Verres vides, on quitte le bar, on se perd un peu dans le dédale de rues. Kler est arrivée ici il y a quelques semaines, elle connaît pas encore bien la ville, elle la visite en même temps que moi.
Un autre pub, The Prince of Wales, le panneau au dessus de la porte indique « Adult Creche », une pancarte signale une soirée karaoké ce soir. Je sens qu’on va bien se marrer.
Ma Dalton et moi on décide de chanter « Losing my Religion » . Une autre chanson que je chantais sous la douche quand j’étais gamin.
À la fin on se fait applaudir par les badauds du pub comme les rockeurs mythiques, à la fin de leur tournée, au Wembley Stadium.
Dernier service. Kler et moi, on prend nos verres et on se pose à une table dehors pour fumer une clope. La nuit est fraîche et calme. Un gars du bar, un autre chanteur, sort aussi. Il chantait très bien les morceaux qu’il avait choisis, une voix posée mais puissante.
Il a l’air bourré, mais il a pas de verre à la main.
« Do you wanna drink with us ? », Kler demande.
« No », il réplique, « I don’t drink.
– Ah », je m’exclame d’un air malicieux, « Me too ! I’m a Mormon ! »
Puis je rajoute « Cheers » en entrechoquant mon verre à celui de Kler.
Les sourcils froncés, le gars me fixe des yeux : « Theoretically, I’m a Mormon. »
Là j’ai envie de disparaître de ma chaise, de m’évaporer dans la nature, de me cacher au fond des bois.
Le mec précise alors : « Well, I’m rather a Mormon-Buddhist. In fact, I don’t know what I am. »

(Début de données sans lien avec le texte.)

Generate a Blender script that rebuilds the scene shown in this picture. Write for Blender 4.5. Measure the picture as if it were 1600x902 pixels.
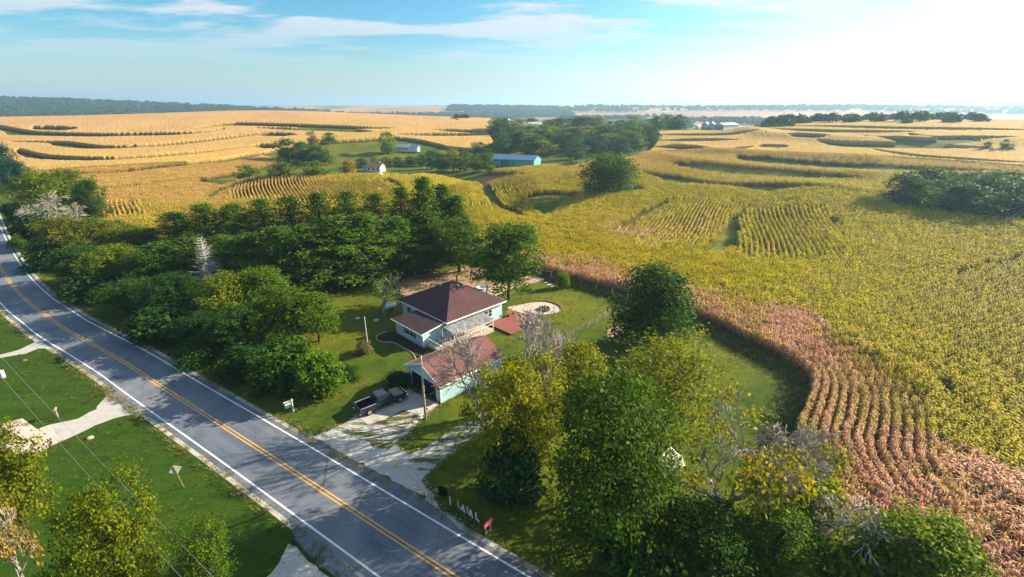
import bpy, bmesh, math, random
import numpy as np
from mathutils import Vector, Matrix

scene = bpy.context.scene
for o in list(bpy.data.objects): bpy.data.objects.remove(o)
PI = math.pi; R = math.radians

# ------------------------------------------------------------------ camera
F = 750.0 / 1600.0            # focal length / picture width
PITCH = math.atan(286 / 750.0)
CAM_H = 34.0
cam_d = bpy.data.cameras.new('camera'); cam = bpy.data.objects.new('camera', cam_d)
scene.collection.objects.link(cam)
cam.location = (0, 0, CAM_H); cam.rotation_euler = (PI / 2 - PITCH, 0, 0)
cam_d.sensor_width = 36; cam_d.lens = 36 * F; cam_d.clip_start = 0.5; cam_d.clip_end = 40000
scene.camera = cam

# ------------------------------------------------------------------ sky + sun
SUN_EL, SUN_AZ = 24.0, 69.0   # azimuth clockwise from the viewing direction (+Y)
world = bpy.data.worlds.new('World'); scene.world = world; world.use_nodes = True
wn = world.node_tree; wn.nodes.clear()
def wnode(t, **k):
    n = wn.nodes.new(t)
    for a, b in k.items(): setattr(n, a, b)
    return n
sky = wnode('ShaderNodeTexSky', sky_type='NISHITA', sun_disc=False, sun_elevation=R(SUN_EL), sun_rotation=R(SUN_AZ),
            altitude=200, air_density=1.0, dust_density=0.7, ozone_density=1.5)
hs = wnode('ShaderNodeHueSaturation'); hs.inputs['Hue'].default_value = 0.493; hs.inputs['Saturation'].default_value = 1.9; hs.inputs['Value'].default_value = 1.0
wb = wnode('ShaderNodeMix', data_type='RGBA', blend_type='MULTIPLY'); wb.inputs[0].default_value = 1.0; wb.inputs[7].default_value = (0.80, 1.0, 1.10, 1)
wn.links.new(sky.outputs[0], wb.inputs[6]); wn.links.new(wb.outputs[2], hs.inputs['Color'])
tc = wnode('ShaderNodeTexCoord'); sep = wnode('ShaderNodeSeparateXYZ'); wn.links.new(tc.outputs['Generated'], sep.inputs[0])
def wmath(op, a, b=None, c=None):
    n = wnode('ShaderNodeMath', operation=op)
    for i, v in enumerate((a, b, c)):
        if v is None: continue
        if isinstance(v, (int, float)): n.inputs[i].default_value = v
        else: wn.links.new(v, n.inputs[i])
    return n.outputs[0]
dsat = wnode('ShaderNodeHueSaturation'); dsat.inputs['Saturation'].default_value = 0.12; dsat.inputs['Value'].default_value = 0.85; wn.links.new(sky.outputs[0], dsat.inputs['Color'])
hz = wnode('ShaderNodeMix', data_type='RGBA'); hz.inputs[0].default_value = 0.45; wn.links.new(dsat.outputs[0], hz.inputs[6]); hz.inputs[7].default_value = (3.3, 4.0, 4.4, 1)
hf = wmath('POWER', 2.718, wmath('MULTIPLY', wmath('MAXIMUM', sep.outputs['Z'], 0.0), -8.5))
hm = wnode('ShaderNodeMix', data_type='RGBA'); wn.links.new(hf, hm.inputs[0]); wn.links.new(hs.outputs[0], hm.inputs[6]); wn.links.new(hz.outputs[2], hm.inputs[7])
sdir = wnode('ShaderNodeVectorMath', operation='DOT_PRODUCT'); wn.links.new(tc.outputs['Generated'], sdir.inputs[0]); sdir.inputs[1].default_value = (math.sin(R(SUN_AZ)) * math.cos(R(SUN_EL)), math.cos(R(SUN_AZ)) * math.cos(R(SUN_EL)), math.sin(R(SUN_EL)))
au = wmath('MULTIPLY', wmath('POWER', wmath('MULTIPLY', wmath('ADD', sdir.outputs['Value'], 1.0), 0.5), 7.0), 6.0)   # hazy air glowing round the sun
ac = wnode('ShaderNodeCombineXYZ'); wn.links.new(au, ac.inputs[0]); wn.links.new(au, ac.inputs[1]); wn.links.new(wmath('MULTIPLY', au, .95), ac.inputs[2])
ad = wnode('ShaderNodeVectorMath', operation='ADD'); wn.links.new(hm.outputs[2], ad.inputs[0]); wn.links.new(ac.outputs[0], ad.inputs[1])
zc = wmath('MAXIMUM', sep.outputs['Z'], 0.02)
zz = wmath('ADD', zc, 0.06)
cx = wmath('DIVIDE', sep.outputs['X'], zz); cy = wmath('DIVIDE', sep.outputs['Y'], zz)
comb = wnode('ShaderNodeCombineXYZ'); wn.links.new(cx, comb.inputs[0]); wn.links.new(cy, comb.inputs[1])
mp = wnode('ShaderNodeMapping'); mp.inputs['Scale'].default_value = (0.42, 0.80, 1); mp.inputs['Location'].default_value = (0.1, 5.2, 0)
wn.links.new(comb.outputs[0], mp.inputs[0])
cn = wnode('ShaderNodeTexNoise'); cn.inputs['Scale'].default_value = 1.0; cn.inputs['Detail'].default_value = 9; cn.inputs['Roughness'].default_value = 0.62
wn.links.new(mp.outputs[0], cn.inputs['Vector'])
cr = wnode('ShaderNodeValToRGB'); cr.color_ramp.elements[0].position = 0.47; cr.color_ramp.elements[1].position = 0.55
wn.links.new(cn.outputs['Fac'], cr.inputs[0])
el = wnode('ShaderNodeMapRange'); el.inputs[1].default_value = 0.05; el.inputs[2].default_value = 0.16; wn.links.new(sep.outputs['Z'], el.inputs[0])
cf = wmath('MULTIPLY', cr.outputs[0], el.outputs[0]); cf = wmath('MULTIPLY', cf, 0.95)
cm = wnode('ShaderNodeMix', data_type='RGBA'); wn.links.new(cf, cm.inputs[0]); wn.links.new(ad.outputs[0], cm.inputs[6]); cm.inputs[7].default_value = (5.4, 5.5, 5.7, 1)
bg = wnode('ShaderNodeBackground'); bg.inputs['Strength'].default_value = 0.05
wn.links.new(cm.outputs[2], bg.inputs[0])
wo = wnode('ShaderNodeOutputWorld'); wn.links.new(bg.outputs[0], wo.inputs[0])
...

Je dis rien, je comprends ce qu’il veut dire : « Je suis un Mormon, mais je suis cool », je pense qu’un vrai Bouddhiste dirait plutôt un truc totalement perché, mystérieux, du genre : « I am what I am and I am what I am not. »

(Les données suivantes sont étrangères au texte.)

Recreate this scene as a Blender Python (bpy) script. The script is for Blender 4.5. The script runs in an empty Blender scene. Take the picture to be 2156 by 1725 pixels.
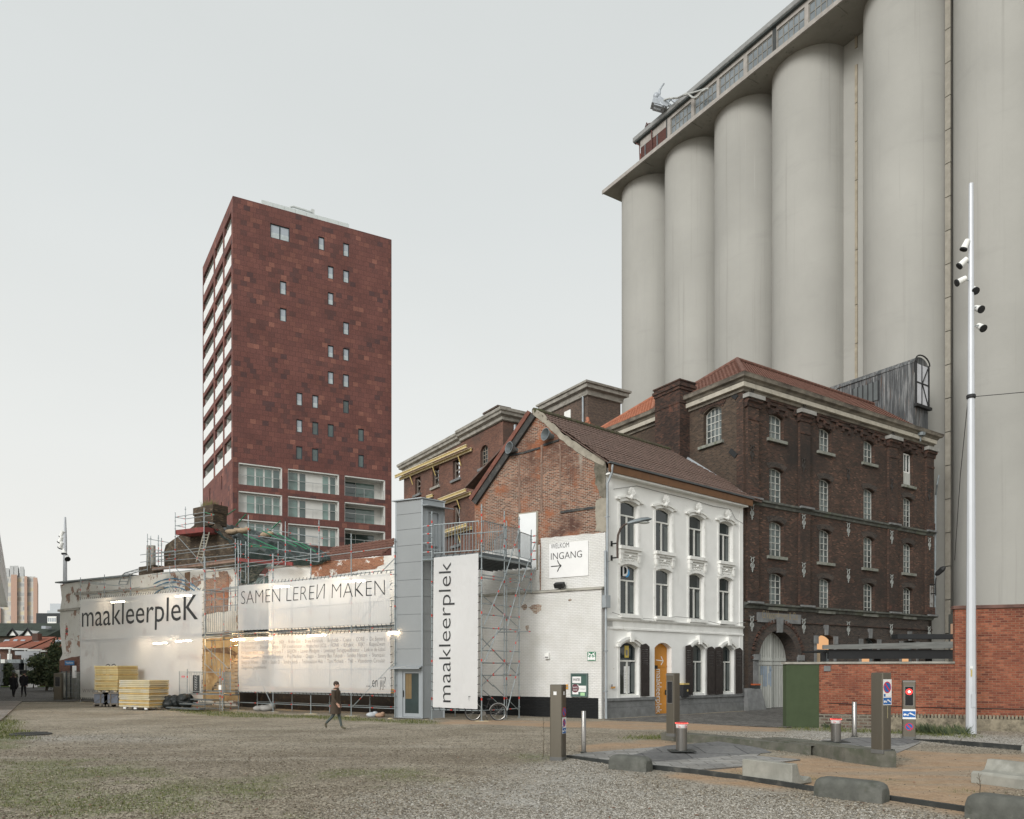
import bpy, math, random
import numpy as np
from mathutils import Vector, Matrix
from mathutils.geometry import tessellate_polygon
random.seed(7); np.random.seed(7)
S = bpy.context.scene
COL = S.collection
R = math.radians
# ---------------------------------------------------------------- camera (level, risen lens)
F, CX, HY, H = 1620.0, 1078.0, 1412.0, 2.15      # focal, centre, horizon in 2156-wide pixels; eye height
cam = bpy.data.objects.new('camera', bpy.data.cameras.new('camera'))
COL.objects.link(cam); S.camera = cam
cam.location = (0, 0, H); cam.rotation_euler = (R(90), 0, 0)
cam.data.sensor_width = 36; cam.data.lens = F / 2156 * 36
cam.data.shift_y = (HY - 862.5) / 2156
cam.data.clip_start = .1; cam.data.clip_end = 5000
# ---------------------------------------------------------------- sky and sun (pale overcast dusk)
SUN_EL, SUN_AZ = 27.0, 214.0
W = bpy.data.worlds.new("World"); S.world = W; W.use_nodes = True
nt = W.node_tree; nt.nodes.clear(); nl = nt.links
def wn(t): return nt.nodes.new(t)
sky = wn('ShaderNodeTexSky'); sky.sky_type = 'NISHITA'; sky.sun_disc = False
sky.sun_elevation = R(SUN_EL); sky.sun_rotation = R(SUN_AZ); sky.air_density = 1.0; sky.dust_density = 3.0
hs = wn('ShaderNodeHueSaturation'); hs.inputs['Saturation'].default_value = .3
nl.new(sky.outputs[0], hs.inputs['Color'])
tc = wn('ShaderNodeTexCoord'); sp = wn('ShaderNodeSeparateXYZ'); nl.new(tc.outputs['Generated'], sp.inputs[0])
rp = wn('ShaderNodeValToRGB'); e = rp.color_ramp.elements          # cloud layer: paler and warmer to the horizon
e[0].position = 0; e[0].color = (.86, .835, .79, 1)
e[1].position = .75; e[1].color = (.645, .675, .67, 1)
for p_, c_ in ((.10, (.83, .825, .79, 1)), (.26, (.78, .795, .775, 1)), (.5, (.69, .72, .715, 1))):
 n_ = e.new(p_); n_.color = c_
nl.new(sp.outputs['Z'], rp.inputs[0])
mr = wn('ShaderNodeMapRange'); mr.inputs['From Min'].default_value = .1; mr.inputs['From Max'].default_value = -.9
mr.inputs['To Min'].default_value = 1.0; mr.inputs['To Max'].default_value = 1.4; dt_ = wn('ShaderNodeVectorMath'); dt_.operation = 'DOT_PRODUCT'; dt_.inputs[1].default_value = (.30, .95, 0); nl.new(tc.outputs['Generated'], dt_.inputs[0]); nl.new(dt_.outputs['Value'], mr.inputs['Value'])
cn = wn('ShaderNodeTexNoise'); cn.inputs['Scale'].default_value = 1.6; cn.inputs['Detail'].default_value = 5
mp = wn('ShaderNodeMapping'); mp.inputs['Scale'].default_value = (1, 1, 2.6); nl.new(tc.outputs['Generated'], mp.inputs[0]); nl.new(mp.outputs[0], cn.inputs['Vector'])
m2 = wn('ShaderNodeMapRange'); m2.inputs['To Min'].default_value = 10.5; m2.inputs['To Max'].default_value = 11.9; nl.new(cn.outputs[0], m2.inputs['Value'])
ml = wn('ShaderNodeMath'); ml.operation = 'MULTIPLY'; nl.new(mr.outputs[0], ml.inputs[0]); nl.new(m2.outputs[0], ml.inputs[1])
vs = wn('ShaderNodeVectorMath'); vs.operation = 'SCALE'; nl.new(rp.outputs[0], vs.inputs[0]); nl.new(ml.outputs[0], vs.inputs['Scale'])
mx = wn('ShaderNodeMix'); mx.data_type = 'RGBA'; mx.inputs['Factor'].default_value = .9
nl.new(hs.outputs[0], mx.inputs['A']); nl.new(vs.outputs[0], mx.inputs['B'])
bg = wn('ShaderNodeBackground'); bg.inputs['Strength'].default_value = .1
out = wn('ShaderNodeOutputWorld'); nl.new(mx.outputs['Result'], bg.inputs[0]); nl.new(bg.outputs[0], out.inputs[0])
sun = bpy.data.objects.new('sun', bpy.data.lights.new('sun', 'SUN')); COL.objects.link(sun)
sun.data.energy = 2.3; sun.data.angle = R(26); sun.data.color = (1, .975, .945)
el, az = R(SUN_EL), R(SUN_AZ)
sun.rotation_euler = Vector((-math.sin(az)*math.cos(el), -math.cos(az)*math.cos(el), -math.sin(el))).to_track_quat('-Z', 'Y').to_euler()
S.view_settings.view_transform = 'Standard'; S.view_settings.look = 'None'; S.view_settings.gamma = 1
S.view_settings.exposure = 0.0
S.render.engine = 'CYCLES'
S.cycles.use_denoising = True; S.cycles.max_bounces = 6; S.cycles.transparent_max_bounces = 12
S.cycles.sample_clamp_indirect = 4
try: S.cycles.denoiser = 'OPENIMAGEDENOISE'
except Exception: pass
# ---------------------------------------------------------------- pixel helpers (used to survey the place)
KS = 4040 / 2156
def Z(x0, y0, s): return lambda x, y: ((x0 + x / s) / KS, (y0 + y / s) / KS)
Z1, Z2, Z3 = Z(0, 1900, 1.7244), Z(700, 1900, 1.725), Z(1500, 1900, 1.725)
Z4, Z5, Z6 = Z(2300, 1800, 1.569), Z(2900, 2400, 1.891), Z(2000, 2600, 1.7967)
Z7, Z8, ZA = Z(1500, 1400, 2.156), Z(2300, 1300, 2.464), Z(2900, 1350, 1.5)
ZG, ZT, ZU = Z(2350, 0, 1.96), Z(700, 700, 2.157), Z(750, 1400, 2.029)
ZS, ZL, ZQ = Z(600, 1900, 2.874), Z(0, 2000, 2.156), Z(640, 2200, 2.653)
ZW, ZK, ZM = Z(1050, 2640, 3.593), Z(3300, 2600, 3.8325), Z(3700, 700, 1.3265)
ZP, ZN = Z(2140, 2640, 4.5375), Z(2540, 320, 8.983)
def ray(px, py): return Vector(((px - CX) / F, 1, (HY - py) / F))
def gp(px, py, z=0):
 Y = (H - z) * F / (py - HY); return Vector(((px - CX) / F * Y, Y, z))
def at(px, py, Y): return Vector(((px - CX) / F * Y, Y, H + (HY - py) / F * Y))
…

Le lendemain, je vagabonde dans Brighton. Sur la plage de galets, couleurs orangées, ciel blanc, ni jovial ni menaçant. Au loin, le Pier, jetée qui brise la mer magnifique, sur laquelle se hissent des boutiques, des cafés, des jeux pour les gosses et des bandits manchots.
Sur la plage, attiré par le ressac, je pose mes vêtements en tas sur les galets, je suis nu devant la Manche, La brise iodée, salée me fouette la peau, les vagues vont et viennent, glissent, se frottent en moussant contre les galets – tschouuuuu tssssss tchouuuuuuu, un signe, un appel à me lancer, peu à peu, elles me couvriront, une étrange fusion entre le corps et la nature.
Je suis un Viking, je suis Olaf Orelsonn, je crie « Ooooodiiiiiin », dans ce tumulte insolent ma voix roque fait écho dans les vents. Je suis un guerrier, je suis un fou, je suis un sage, et je pique une tête aux abords du Valhalla.